__Set exercise__: Write out each line of the material again, word for word.

* START *

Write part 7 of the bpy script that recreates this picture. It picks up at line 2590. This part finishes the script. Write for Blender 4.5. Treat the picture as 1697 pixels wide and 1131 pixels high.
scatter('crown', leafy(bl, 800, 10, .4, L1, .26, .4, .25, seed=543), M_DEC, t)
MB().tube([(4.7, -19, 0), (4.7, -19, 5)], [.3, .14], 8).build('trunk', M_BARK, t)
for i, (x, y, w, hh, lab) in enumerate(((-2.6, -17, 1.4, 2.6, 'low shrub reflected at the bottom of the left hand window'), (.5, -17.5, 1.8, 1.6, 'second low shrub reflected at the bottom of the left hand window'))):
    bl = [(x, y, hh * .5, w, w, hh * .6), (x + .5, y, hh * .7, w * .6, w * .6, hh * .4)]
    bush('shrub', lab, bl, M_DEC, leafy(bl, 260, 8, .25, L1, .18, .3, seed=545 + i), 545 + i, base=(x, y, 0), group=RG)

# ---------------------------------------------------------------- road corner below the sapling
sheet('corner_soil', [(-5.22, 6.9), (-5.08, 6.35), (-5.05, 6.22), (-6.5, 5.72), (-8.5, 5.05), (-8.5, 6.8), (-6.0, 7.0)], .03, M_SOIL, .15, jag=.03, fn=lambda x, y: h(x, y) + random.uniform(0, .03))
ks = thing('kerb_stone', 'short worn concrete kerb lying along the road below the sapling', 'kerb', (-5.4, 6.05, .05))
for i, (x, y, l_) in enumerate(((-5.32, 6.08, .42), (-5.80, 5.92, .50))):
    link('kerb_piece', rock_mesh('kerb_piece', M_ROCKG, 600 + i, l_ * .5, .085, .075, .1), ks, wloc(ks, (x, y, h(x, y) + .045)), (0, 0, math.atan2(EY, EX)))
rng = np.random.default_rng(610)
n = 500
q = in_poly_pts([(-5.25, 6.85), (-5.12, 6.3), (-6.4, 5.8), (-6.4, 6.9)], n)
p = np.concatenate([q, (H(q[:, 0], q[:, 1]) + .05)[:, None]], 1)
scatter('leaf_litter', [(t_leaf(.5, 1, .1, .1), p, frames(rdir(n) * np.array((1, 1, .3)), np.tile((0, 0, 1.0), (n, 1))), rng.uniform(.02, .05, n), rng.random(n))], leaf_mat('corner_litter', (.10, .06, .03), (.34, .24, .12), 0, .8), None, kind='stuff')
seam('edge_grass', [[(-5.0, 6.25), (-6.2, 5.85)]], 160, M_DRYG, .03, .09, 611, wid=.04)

* END *

__Correct answer__:
Write part 7 of the bpy script that recreates this picture. It picks up at line 2590. This part finishes the script. Write for Blender 4.5. Treat the picture as 1697 pixels wide and 1131 pixels high.
scatter('crown', leafy(bl, 800, 10, .4, L1, .26, .4, .25, seed=543), M_DEC, t)
MB().tube([(4.7, -19, 0), (4.7, -19, 5)], [.3, .14], 8).build('trunk', M_BARK, t)
for i, (x, y, w, hh, lab) in enumerate(((-2.6, -17, 1.4, 2.6, 'low shrub reflected at the bottom of the left hand window'), (.5, -17.5, 1.8, 1.6, 'second low shrub reflected at the bottom of the left hand window'))):
    bl = [(x, y, hh * .5, w, w, hh * .6), (x + .5, y, hh * .7, w * .6, w * .6, hh * .4)]
    bush('shrub', lab, bl, M_DEC, leafy(bl, 260, 8, .25, L1, .18, .3, seed=545 + i), 545 + i, base=(x, y, 0), group=RG)

# ---------------------------------------------------------------- road corner below the sapling
sheet('corner_soil', [(-5.22, 6.9), (-5.08, 6.35), (-5.05, 6.22), (-6.5, 5.72), (-8.5, 5.05), (-8.5, 6.8), (-6.0, 7.0)], .03, M_SOIL, .15, jag=.03, fn=lambda x, y: h(x, y) + random.uniform(0, .03))
ks = thing('kerb_stone', 'short worn concrete kerb lying along the road below the sapling', 'kerb', (-5.4, 6.05, .05))
for i, (x, y, l_) in enumerate(((-5.32, 6.08, .42), (-5.80, 5.92, .50))):
    link('kerb_piece', rock_mesh('kerb_piece', M_ROCKG, 600 + i, l_ * .5, .085, .075, .1), ks, wloc(ks, (x, y, h(x, y) + .045)), (0, 0, math.atan2(EY, EX)))
rng = np.random.default_rng(610)
n = 500
q = in_poly_pts([(-5.25, 6.85), (-5.12, 6.3), (-6.4, 5.8), (-6.4, 6.9)], n)
p = np.concatenate([q, (H(q[:, 0], q[:, 1]) + .05)[:, None]], 1)
scatter('leaf_litter', [(t_leaf(.5, 1, .1, .1), p, frames(rdir(n) * np.array((1, 1, .3)), np.tile((0, 0, 1.0), (n, 1))), rng.uniform(.02, .05, n), rng.random(n))], leaf_mat('corner_litter', (.10, .06, .03), (.34, .24, .12), 0, .8), None, kind='stuff')
seam('edge_grass', [[(-5.0, 6.25), (-6.2, 5.85)]], 160, M_DRYG, .03, .09, 611, wid=.04)